La ilicitud de las guerras

 

En toda la historia de los hombres se ha sufrido la calamidad de las guerras, pero cuando se hace un estudio de las diversas situaciones es posible darse cuenta de que el problema con frecuencia es el egoísmo, el afán de poder, el empeño por dominar o, con mucha frecuencia, de enriquecerse. Quizá extrañe menos que hubiera guerras en la antigüedad, cuando la influencia de las religiones era menor o muy pobre.

Cabría suponer que con el influjo del cristianismo deberían ser las cosas de otra manera. Parece que hoy en día puede haber más medios para llegar a acuerdos y mantener la paz. Sin embargo, fácilmente se vuelve a lo de siempre, una vez más, con la gravedad añadida de que se pueda tildar de guerras de religiones. Judíos y musulmanes.

Es muy penoso, las consecuencias son muy graves, el daño que se hace a tanta gente es terrible. Y todo eso nos hace reflexionar por los motivos. Si nos fijamos un poco podemos llegar a la conclusión de que, junto con el posible egoísmo, hay un desconocimiento de la verdad, una negación de lo natural y por eso no hay moral. Si hubiera un seguimiento de la ley natural, que al fin y al cabo es el querer de Dios, se podrían evitar estos desmanes. Si todos tuviéramos presente lo que es más propio de la naturaleza y del conjunto de las personas, estaríamos de acuerdo y no habría guerras.

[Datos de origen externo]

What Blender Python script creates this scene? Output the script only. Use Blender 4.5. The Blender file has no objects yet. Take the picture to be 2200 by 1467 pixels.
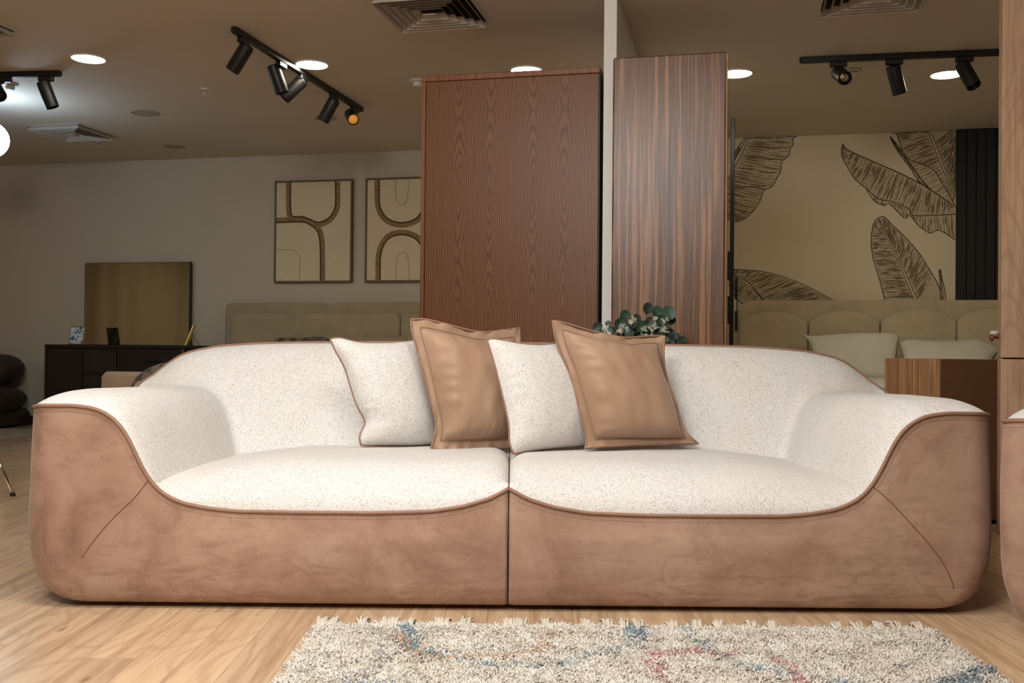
import bpy, math, random
import numpy as np
from mathutils import Matrix, Vector, noise as mnoise

# ------------------------------------------------------------------ camera, world, light, exposure
SC = bpy.context.scene
COL = SC.collection
PI = math.pi
TH = math.radians(12.8)          # the building is turned against the sofa and the camera
F_PX, CAM_H, CEIL = 2139.0, 0.80, 2.60
cam_d = bpy.data.cameras.new('camera'); cam = bpy.data.objects.new('camera', cam_d); COL.objects.link(cam)
cam_d.sensor_width = 36.0; cam_d.lens = 36.0 * F_PX / 2200.0; cam_d.clip_start = 0.05
CAM_R = Matrix.Rotation(TH, 3, 'Z') @ Matrix.Rotation(PI / 2 + math.radians(0.39), 3, 'X') @ Matrix.Rotation(math.radians(0.5), 3, 'Z')
CAM_P = Vector((0, 0, CAM_H))
cam.matrix_world = Matrix.Translation(CAM_P) @ CAM_R.to_4x4()
SC.camera = cam

w = bpy.data.worlds.new('world'); SC.world = w; w.use_nodes = True
w.node_tree.nodes['Background'].inputs[0].default_value = (0.9, 0.85, 0.75, 1)
w.node_tree.nodes['Background'].inputs[1].default_value = 0.02

def cam_to_world(X, Y, Z=0.0):
    """metres right of / ahead of the camera, height above the floor -> world"""
    return Vector((X * math.cos(TH) - Y * math.sin(TH), X * math.sin(TH) + Y * math.cos(TH), Z))

def area_light(name, loc, target, sx, sy, power, color):
    l = bpy.data.lights.new(name, 'AREA'); l.shape = 'RECTANGLE'; l.size = sx; l.size_y = sy
    l.energy = power; l.color = color
    o = bpy.data.objects.new(name, l); COL.objects.link(o)
    o.location = loc
    o.rotation_euler = (Vector(target) - Vector(loc)).to_track_quat('-Z', 'Y').to_euler()
    return o
KEY = area_light('key_softbox', cam_to_world(-0.95, 0.45, 2.42), cam_to_world(-0.3, 3.7, 0.45), 1.0, 0.8, 66, (1.0, 0.98, 0.955))
FILL = area_light('added_overhead_fill', cam_to_world(-0.45, 2.3, 2.56), cam_to_world(-0.35, 2.75, 0.0), 2.4, 1.1, 52, (1.0, 0.97, 0.93))  # soft overhead fill, added out of view to brighten the seat tops
FILL2 = area_light('added_curtain_fill', (-8.6, 1.0, 2.55), (-8.8, 1.0, 0.0), 2.0, 3.0, 40, (1.0, 0.95, 0.88))  # unseen fill, added to light the curtain that the mirror reflects

SC.view_settings.view_transform = 'Standard'; SC.view_settings.look = 'None'
SC.view_settings.gamma = 1.0; SC.view_settings.use_curve_mapping = False
SC.view_settings.exposure = 0.50
SC.cycles.use_denoising = True
SC.cycles.max_bounces = 8; SC.cycles.diffuse_bounces = 4; SC.cycles.sample_clamp_indirect = 6.0

# ------------------------------------------------------------------ helpers
def ray(px, py):
    return CAM_R @ Vector(((px - 1100.0) / F_PX, (733.5 - py) / F_PX, -1.0))
def on_z(px, py, z):
    d = ray(px, py); return CAM_P + d * ((z - CAM_H) / d.z)
def on_y(px, py, y):
    d = ray(px, py); return CAM_P + d * (y / d.y)
FWD = Vector((-math.sin(TH), math.cos(TH), 0)); RGT = Vector((math.cos(TH), math.sin(TH), 0))
def at_d(px, py, depth):
    d = ray(px, py); return CAM_P + d * (depth / d.dot(FWD))
def on_plane(px, py, p0, n):
    d = ray(px, py); return CAM_P + d * ((p0 - CAM_P).dot(n) / d.dot(n))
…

Se puede comprender que haya gente ignorante, que haya gente egoísta, que no quiera atenerse a la ley natural, y por lo tanto a la moral, pero que esas desavenencias lleguen de los jefes de estado, de personas con influencia, no deja de tener más gravedad.

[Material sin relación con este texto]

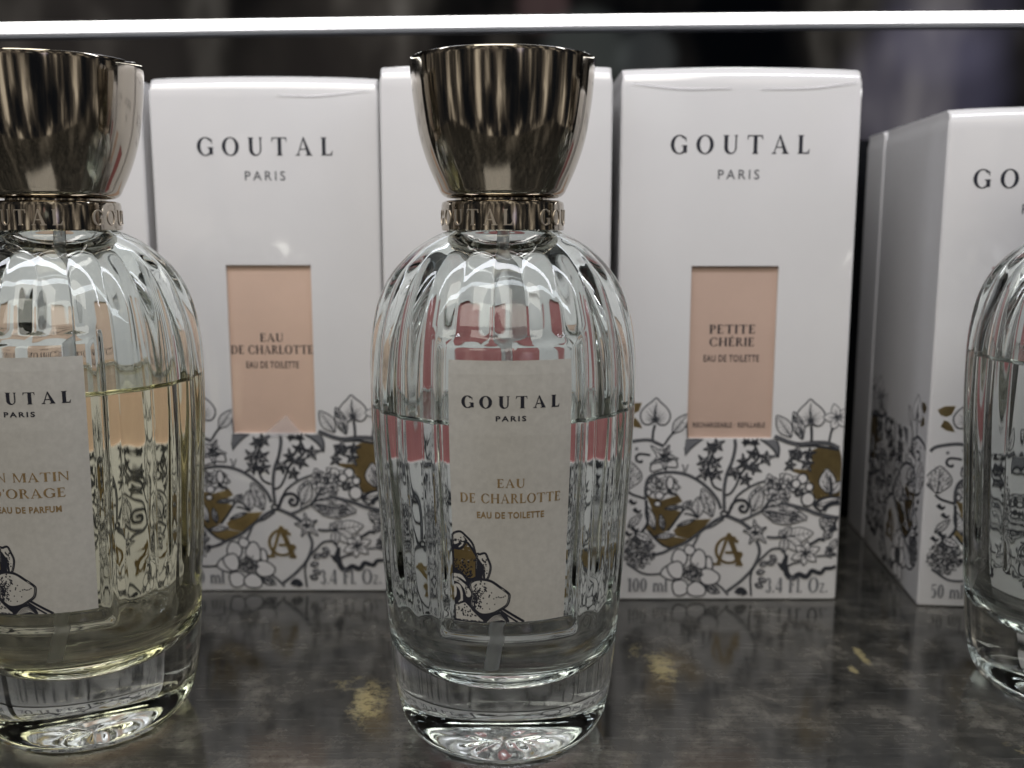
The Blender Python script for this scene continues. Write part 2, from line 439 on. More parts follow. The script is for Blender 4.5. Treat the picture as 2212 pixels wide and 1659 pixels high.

Un papa santo, Juan Pablo II, escribe una encíclica con mucha enjundia: “Veritatis Splendor”, precisamente con el interés de promover lo que es natural. Se daba cuenta de que siempre puede haber quien se quede al margen, con el consiguiente daño. Una encíclica profunda, desde sus conocimientos filosóficos.

En el número 12 nos dice: “Sólo Dios puede responder a la pregunta sobre el bien porque Él es el Bien. Pero Dios ya respondió a esta pregunta: lo hizo creando al hombre y ordenándolo a su fin con sabiduría y amor, mediante la ley inscrita en su corazón (cf. Rom 2, 15), la «ley natural». Esta no es más que la luz de la inteligencia infundida en nosotros por Dios. Gracias a ella conocemos lo que se debe hacer y lo que se debe evitar”.

Es una de esas verdades que parecería que no necesitan ninguna defensa especial. Es elemental. Pero luego nos encontramos con que parece inexistente esa “sabiduría y amor” que debe ordenarlo todo según la naturaleza de las cosas creadas por Dios. Y sigue habiendo desordenes y violencias. Está claro que las diversas religiones pueden tener diversos planteamientos de formas de hacer o de dirigirse a sus dioses, pero sí podríamos esperar que se atuvieran a la ley de la naturaleza, porque esa es de todos por igual.

Por eso deseamos que sepan atenerse al orden natural de las cosas, al amor, al respeto, al orden, a la generosidad. Y podríamos decir, así de fácil, aunque parece que es “así de difícil”. Porque sería un primer paso para evitar tensiones: saber lo que está bien y lo que está mal, saber lo que está en la naturaleza del hombre.